Had a Crush On You, now we Kim and Cease
We don't even talk no more, it's no biggie
I was so Biggie, you was Faith
I let you slide in my home, you was safe
I thought my ability to provide you stability
Was what was really G, okay silly me (silly me)
I was Billy Dee, smooth cat but really street
Really she attract niggaz like the A Milli beat
And I happen to rap but somethin 'bout this beat strange
Soon as I try to flow with it, the beat change
Never thought she change (never)
But what you thinks a upgrade really just could be a seat change
Love changes
Those lines are from Pachanga by Fabolous. They sum up perfectly some of the things I've been dealing with for about 6 months now. The last couple of days I really have missed C. Mainly as a friend, but in the spirit of keeping it funky, and some as more than a friend.
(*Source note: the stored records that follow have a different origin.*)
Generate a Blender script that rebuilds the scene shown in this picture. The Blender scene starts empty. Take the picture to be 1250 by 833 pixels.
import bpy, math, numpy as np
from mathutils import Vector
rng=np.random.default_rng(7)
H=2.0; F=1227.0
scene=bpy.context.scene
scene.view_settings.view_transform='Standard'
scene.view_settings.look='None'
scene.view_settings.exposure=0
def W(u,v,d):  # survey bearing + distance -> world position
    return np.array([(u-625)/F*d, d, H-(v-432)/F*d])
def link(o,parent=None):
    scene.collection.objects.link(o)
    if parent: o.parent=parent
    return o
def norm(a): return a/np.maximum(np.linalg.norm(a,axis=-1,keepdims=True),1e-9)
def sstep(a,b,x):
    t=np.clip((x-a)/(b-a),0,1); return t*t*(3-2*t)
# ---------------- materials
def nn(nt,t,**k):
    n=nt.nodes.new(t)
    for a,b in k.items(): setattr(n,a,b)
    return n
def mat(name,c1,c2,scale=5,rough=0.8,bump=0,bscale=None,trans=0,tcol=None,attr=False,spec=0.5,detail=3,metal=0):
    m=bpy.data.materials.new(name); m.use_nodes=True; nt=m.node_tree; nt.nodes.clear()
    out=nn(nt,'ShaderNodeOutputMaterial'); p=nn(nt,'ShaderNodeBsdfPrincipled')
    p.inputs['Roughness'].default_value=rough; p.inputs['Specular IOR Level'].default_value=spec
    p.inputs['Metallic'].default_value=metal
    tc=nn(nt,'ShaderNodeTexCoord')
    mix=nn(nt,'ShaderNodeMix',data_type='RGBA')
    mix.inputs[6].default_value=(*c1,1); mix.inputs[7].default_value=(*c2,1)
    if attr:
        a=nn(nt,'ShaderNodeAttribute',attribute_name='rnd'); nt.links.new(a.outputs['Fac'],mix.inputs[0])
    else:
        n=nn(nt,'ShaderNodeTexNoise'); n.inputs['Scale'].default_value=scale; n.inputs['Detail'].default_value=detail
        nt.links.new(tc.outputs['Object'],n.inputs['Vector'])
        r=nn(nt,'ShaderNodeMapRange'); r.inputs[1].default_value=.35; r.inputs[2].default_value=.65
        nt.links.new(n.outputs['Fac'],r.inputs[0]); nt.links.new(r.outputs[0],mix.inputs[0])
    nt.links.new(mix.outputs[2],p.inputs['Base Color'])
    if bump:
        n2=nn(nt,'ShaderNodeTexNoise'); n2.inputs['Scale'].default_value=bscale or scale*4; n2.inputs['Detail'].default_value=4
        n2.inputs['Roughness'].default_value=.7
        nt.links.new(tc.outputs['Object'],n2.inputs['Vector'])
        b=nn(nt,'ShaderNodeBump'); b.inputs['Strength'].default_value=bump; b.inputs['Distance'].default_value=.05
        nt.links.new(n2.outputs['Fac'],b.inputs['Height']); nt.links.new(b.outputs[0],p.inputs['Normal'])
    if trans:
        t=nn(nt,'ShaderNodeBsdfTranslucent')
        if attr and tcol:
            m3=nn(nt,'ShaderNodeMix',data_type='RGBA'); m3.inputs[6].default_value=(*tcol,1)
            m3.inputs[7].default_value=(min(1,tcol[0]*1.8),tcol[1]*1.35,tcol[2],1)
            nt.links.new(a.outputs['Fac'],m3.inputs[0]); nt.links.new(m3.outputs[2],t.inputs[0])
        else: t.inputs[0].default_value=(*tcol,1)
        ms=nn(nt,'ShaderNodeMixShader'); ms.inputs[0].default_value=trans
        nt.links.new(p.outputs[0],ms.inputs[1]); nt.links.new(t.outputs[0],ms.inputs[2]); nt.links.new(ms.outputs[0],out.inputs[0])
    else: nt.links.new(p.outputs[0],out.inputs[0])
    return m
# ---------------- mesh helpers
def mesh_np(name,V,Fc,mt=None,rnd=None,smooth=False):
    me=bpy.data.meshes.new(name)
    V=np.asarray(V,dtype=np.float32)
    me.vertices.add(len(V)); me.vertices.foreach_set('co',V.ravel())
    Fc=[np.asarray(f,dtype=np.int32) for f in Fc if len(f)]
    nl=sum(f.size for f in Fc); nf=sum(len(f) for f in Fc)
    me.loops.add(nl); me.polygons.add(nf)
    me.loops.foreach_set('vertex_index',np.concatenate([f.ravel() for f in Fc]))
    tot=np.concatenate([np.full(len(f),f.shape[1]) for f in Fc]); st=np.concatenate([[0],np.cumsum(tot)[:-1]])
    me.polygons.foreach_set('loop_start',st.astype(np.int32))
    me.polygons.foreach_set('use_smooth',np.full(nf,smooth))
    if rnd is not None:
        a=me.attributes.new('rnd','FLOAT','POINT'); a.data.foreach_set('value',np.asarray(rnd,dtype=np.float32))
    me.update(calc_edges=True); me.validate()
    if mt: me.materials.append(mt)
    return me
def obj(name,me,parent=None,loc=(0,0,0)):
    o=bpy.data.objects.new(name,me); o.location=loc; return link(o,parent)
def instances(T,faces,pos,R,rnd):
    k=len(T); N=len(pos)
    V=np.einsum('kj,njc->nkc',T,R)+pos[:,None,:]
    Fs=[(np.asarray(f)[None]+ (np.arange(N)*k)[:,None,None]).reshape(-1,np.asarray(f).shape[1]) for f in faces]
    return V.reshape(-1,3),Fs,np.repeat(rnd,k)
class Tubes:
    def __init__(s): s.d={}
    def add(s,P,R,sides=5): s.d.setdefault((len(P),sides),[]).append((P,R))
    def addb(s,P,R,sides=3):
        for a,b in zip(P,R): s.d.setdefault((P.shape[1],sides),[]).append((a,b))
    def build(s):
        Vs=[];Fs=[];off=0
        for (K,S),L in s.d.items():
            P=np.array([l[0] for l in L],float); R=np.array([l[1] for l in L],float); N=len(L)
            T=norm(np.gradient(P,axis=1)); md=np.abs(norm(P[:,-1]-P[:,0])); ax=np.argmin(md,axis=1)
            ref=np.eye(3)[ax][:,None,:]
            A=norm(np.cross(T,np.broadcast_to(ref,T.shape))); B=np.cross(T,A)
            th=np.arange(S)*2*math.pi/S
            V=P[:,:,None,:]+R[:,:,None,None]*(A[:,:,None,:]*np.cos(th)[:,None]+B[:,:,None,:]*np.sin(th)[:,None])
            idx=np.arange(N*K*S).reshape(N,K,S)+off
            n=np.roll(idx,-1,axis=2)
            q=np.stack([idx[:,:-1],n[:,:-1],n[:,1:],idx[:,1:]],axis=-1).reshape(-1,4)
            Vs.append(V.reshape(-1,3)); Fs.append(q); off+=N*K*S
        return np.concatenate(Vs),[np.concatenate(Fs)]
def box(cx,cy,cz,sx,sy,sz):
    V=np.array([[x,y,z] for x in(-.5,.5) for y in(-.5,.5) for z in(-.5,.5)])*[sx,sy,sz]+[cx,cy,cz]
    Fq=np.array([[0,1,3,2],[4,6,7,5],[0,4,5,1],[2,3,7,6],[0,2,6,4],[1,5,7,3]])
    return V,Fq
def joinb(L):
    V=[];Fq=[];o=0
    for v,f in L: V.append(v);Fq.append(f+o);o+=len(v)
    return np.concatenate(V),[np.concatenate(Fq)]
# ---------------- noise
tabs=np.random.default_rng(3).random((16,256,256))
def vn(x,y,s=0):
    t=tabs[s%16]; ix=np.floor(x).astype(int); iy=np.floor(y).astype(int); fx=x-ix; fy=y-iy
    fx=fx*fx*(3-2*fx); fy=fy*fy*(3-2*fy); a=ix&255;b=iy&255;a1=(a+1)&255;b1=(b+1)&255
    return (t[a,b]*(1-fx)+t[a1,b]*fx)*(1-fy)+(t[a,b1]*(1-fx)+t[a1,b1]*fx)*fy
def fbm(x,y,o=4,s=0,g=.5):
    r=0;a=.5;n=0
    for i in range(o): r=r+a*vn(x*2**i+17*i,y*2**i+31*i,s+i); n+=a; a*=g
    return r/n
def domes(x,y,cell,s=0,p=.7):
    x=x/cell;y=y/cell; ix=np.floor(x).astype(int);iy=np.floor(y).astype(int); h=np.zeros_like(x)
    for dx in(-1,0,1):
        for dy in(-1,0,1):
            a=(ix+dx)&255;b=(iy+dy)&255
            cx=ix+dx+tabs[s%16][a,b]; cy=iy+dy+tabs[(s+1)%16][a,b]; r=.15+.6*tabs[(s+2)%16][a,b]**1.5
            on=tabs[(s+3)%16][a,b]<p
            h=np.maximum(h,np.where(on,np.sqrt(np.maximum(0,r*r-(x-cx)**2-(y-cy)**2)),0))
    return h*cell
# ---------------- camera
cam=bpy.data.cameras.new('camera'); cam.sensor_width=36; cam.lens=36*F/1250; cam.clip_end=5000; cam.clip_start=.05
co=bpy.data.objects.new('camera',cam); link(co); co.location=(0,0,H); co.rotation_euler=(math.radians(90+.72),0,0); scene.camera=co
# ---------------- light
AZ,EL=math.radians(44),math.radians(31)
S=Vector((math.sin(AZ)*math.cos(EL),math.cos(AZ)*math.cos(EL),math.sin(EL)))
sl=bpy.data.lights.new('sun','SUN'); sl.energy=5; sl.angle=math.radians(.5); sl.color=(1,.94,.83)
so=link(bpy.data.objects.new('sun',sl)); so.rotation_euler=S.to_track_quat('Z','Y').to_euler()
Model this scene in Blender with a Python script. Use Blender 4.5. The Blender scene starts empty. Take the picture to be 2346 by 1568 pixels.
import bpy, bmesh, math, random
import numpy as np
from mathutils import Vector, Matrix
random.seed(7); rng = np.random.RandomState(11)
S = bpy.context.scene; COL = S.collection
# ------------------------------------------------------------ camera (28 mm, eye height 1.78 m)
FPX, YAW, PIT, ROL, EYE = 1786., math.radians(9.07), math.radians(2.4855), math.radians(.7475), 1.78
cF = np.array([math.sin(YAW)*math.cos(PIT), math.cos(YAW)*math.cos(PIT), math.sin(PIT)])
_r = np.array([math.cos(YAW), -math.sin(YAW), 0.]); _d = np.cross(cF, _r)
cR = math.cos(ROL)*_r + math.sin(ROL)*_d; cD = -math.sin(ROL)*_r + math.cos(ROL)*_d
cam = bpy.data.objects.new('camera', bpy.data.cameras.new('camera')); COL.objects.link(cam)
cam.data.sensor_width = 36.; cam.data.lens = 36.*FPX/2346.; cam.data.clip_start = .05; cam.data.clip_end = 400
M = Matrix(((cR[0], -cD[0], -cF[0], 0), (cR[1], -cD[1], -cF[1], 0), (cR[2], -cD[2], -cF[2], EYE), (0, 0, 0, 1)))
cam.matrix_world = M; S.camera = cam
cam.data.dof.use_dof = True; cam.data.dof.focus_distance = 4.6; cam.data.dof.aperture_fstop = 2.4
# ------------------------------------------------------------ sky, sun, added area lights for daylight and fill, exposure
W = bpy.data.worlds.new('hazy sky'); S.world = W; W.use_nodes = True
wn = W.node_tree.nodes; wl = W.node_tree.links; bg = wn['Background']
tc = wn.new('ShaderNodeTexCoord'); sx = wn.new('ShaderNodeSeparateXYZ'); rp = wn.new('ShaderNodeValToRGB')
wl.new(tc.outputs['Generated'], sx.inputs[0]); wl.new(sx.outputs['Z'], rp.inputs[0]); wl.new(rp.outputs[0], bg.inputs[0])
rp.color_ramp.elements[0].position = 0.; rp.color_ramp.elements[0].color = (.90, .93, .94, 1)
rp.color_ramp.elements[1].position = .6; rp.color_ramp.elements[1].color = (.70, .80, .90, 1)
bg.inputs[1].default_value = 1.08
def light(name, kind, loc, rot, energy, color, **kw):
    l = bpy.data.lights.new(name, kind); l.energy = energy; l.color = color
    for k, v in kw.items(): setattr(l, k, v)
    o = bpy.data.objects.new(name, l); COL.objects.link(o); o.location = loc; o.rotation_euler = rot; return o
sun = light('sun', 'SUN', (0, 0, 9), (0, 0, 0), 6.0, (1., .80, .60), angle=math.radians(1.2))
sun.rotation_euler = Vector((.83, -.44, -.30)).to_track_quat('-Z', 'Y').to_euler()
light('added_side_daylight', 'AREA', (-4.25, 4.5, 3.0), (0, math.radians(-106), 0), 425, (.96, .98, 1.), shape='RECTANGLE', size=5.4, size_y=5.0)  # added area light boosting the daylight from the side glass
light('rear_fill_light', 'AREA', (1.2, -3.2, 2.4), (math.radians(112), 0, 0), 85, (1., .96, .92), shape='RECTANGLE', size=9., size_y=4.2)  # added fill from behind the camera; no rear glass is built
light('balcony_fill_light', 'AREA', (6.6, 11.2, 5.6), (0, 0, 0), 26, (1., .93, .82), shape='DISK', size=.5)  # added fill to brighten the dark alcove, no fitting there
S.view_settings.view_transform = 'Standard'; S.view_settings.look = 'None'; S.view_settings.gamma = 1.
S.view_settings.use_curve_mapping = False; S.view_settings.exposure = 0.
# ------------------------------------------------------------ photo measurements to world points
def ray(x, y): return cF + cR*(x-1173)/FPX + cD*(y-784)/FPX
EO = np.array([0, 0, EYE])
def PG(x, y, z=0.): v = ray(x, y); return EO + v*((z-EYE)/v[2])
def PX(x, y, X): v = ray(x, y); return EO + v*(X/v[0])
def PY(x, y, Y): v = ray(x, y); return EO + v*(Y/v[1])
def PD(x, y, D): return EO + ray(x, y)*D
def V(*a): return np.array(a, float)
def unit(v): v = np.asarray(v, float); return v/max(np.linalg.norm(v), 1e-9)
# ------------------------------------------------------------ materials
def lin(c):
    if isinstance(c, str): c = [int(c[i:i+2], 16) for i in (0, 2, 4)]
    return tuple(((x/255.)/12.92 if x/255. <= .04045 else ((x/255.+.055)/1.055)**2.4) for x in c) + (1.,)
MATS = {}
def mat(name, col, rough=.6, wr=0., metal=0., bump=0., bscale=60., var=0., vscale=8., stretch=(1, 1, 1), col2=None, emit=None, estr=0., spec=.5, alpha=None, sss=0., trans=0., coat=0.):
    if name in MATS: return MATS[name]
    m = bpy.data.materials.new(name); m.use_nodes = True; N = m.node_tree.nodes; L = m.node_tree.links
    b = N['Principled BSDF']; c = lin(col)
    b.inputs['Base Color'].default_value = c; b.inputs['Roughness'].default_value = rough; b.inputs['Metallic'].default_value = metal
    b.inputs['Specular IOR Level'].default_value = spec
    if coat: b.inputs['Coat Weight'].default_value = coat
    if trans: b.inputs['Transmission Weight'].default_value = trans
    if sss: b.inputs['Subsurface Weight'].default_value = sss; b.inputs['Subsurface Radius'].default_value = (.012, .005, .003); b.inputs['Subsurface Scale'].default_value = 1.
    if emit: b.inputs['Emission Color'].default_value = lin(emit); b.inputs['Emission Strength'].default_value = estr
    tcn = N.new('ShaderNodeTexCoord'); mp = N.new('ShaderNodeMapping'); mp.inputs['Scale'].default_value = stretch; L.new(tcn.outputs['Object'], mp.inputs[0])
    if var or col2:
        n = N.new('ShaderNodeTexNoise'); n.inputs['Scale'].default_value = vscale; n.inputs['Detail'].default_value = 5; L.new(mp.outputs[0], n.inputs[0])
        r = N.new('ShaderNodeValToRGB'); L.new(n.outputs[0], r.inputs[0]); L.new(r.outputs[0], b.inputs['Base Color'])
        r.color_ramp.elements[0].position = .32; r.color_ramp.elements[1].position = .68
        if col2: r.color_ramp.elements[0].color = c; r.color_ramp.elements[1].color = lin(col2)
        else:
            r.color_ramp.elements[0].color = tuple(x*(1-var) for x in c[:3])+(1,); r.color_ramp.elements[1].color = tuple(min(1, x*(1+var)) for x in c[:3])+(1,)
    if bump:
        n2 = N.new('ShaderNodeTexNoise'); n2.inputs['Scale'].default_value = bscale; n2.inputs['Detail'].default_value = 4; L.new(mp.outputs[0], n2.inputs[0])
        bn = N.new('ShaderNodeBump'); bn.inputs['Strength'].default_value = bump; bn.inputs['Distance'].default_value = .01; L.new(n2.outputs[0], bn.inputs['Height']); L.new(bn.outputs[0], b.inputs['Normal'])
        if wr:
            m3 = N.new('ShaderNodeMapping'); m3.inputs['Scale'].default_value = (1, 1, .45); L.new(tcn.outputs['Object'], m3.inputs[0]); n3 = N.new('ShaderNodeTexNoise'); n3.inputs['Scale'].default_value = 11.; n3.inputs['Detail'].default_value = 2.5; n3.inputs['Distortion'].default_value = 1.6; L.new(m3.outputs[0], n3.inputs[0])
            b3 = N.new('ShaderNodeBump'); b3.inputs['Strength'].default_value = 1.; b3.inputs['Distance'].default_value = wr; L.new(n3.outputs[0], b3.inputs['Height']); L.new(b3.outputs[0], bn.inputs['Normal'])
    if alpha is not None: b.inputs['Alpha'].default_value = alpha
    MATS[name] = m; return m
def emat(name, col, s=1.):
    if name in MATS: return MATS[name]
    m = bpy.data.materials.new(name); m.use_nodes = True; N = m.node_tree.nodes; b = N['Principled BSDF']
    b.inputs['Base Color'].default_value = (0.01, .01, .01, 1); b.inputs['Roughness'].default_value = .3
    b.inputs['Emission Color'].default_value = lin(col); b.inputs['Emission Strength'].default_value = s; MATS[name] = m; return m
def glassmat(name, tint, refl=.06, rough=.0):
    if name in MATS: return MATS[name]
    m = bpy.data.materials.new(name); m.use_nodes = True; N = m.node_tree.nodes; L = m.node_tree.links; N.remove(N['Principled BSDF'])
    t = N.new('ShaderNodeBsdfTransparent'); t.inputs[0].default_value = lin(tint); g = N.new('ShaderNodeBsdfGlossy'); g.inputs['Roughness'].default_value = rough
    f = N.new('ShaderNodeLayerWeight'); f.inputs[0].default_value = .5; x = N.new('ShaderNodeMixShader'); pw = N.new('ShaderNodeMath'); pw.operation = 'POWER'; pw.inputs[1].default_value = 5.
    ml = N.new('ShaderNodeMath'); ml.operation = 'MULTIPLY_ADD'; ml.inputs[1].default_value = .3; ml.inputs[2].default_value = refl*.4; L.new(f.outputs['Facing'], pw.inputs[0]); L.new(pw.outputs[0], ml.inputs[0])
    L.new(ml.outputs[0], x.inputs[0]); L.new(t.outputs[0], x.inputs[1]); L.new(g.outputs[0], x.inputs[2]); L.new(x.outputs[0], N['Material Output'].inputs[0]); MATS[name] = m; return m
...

I can be arrogant at times, but like most people who are arrogant, I am very hard on myself. If something goes wrong, the first person I blame is myself. Even if strong arguments can be made about other folks being at fault. Taking all the blame is just as bad as pointing fingers. I do feel like I'm the one who could have done things differently. Had I not blown her off in the beginning, C woulda been my girlfriend. Had I not came on too strong at the end, C would still be my friend.
I miss hanging out with her. It's so odd going from always having someone to talk to/kick it with to nothing. You think of all the fun times you had with that person and you wonder "will I ever have those times again". Just like all humans, C has her flaws. I have flaws too. It just so happened our flaws together can make a mighty fist. She got hit. I got hit. I guess the only difference is she found someone else to ice her wounds. I went back to my corner alone holding a steak to my eye. Peace.